Not everything encountered along the way is documented here. Only the parts that proved to be durable, recurring, or costly enough to justify reflection.
Architecture, in this context, is not treated as a theoretical discipline, but as a byproduct of real constraints: delivery pressure, scale, failure, organizational boundaries, and time.
What Is Collected Here
The material under this section focuses on architectural decisions that tend to persist, regardless of technology stack or momentary trends.
These include, but are not limited to:
- how systems are structured and where boundaries are drawn
- how responsibilities are assigned and enforced
- how data, communication, and failure propagate through a system
- how trade-offs are evaluated when there is no clearly correct choice
The intent is not to catalogue patterns, but to document the reasoning behind structural choices and the consequences they tend to produce over time.

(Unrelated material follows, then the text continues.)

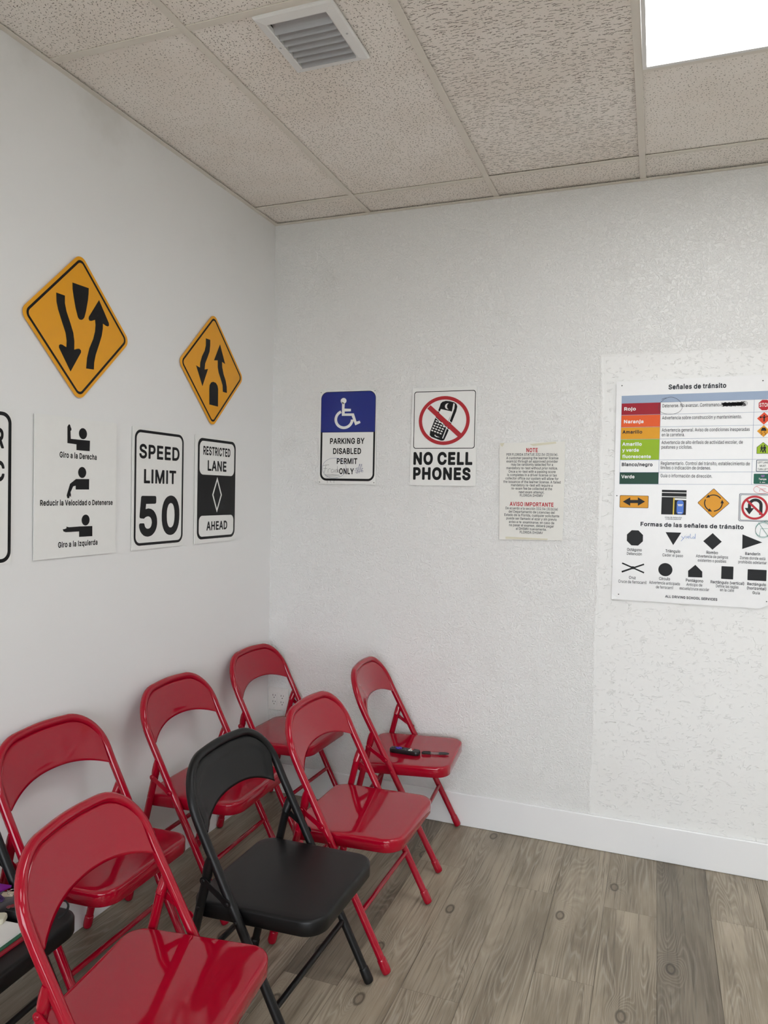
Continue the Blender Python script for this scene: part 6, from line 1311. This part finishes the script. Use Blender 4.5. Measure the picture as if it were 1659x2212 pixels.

Assumptions and Perspective
The perspective taken throughout this section assumes that:
- most systems are distributed in practice, even when not designed to be
- partial failure is the norm, not an edge case
- scalability is constrained as much by teams and processes as by infrastructure
If a problem can be addressed without considering time, failure modes, or organizational structure, it is unlikely to be architectural in nature.
Architecture as an Accumulation of Decisions
Very few systems are architected in a single moment.
What usually exists instead is an accumulation of decisions: some explicit, many implicit, most made under imperfect information.
Over time, these decisions solidify into structure. At that point, architecture becomes less about design and more about understanding what has already been locked in.
This section documents that reality, rather than idealized greenfield scenarios.
How to Use This Material
These documents are not meant to be consumed sequentially or treated as reference manuals.
They are intended to be:
- revisited as systems evolve
- questioned when context changes
- compared against lived experience
Disagreement is expected. In many cases, it is a sign that the material is doing its job.
The value of this knowledge compounds not through agreement, but through reflection.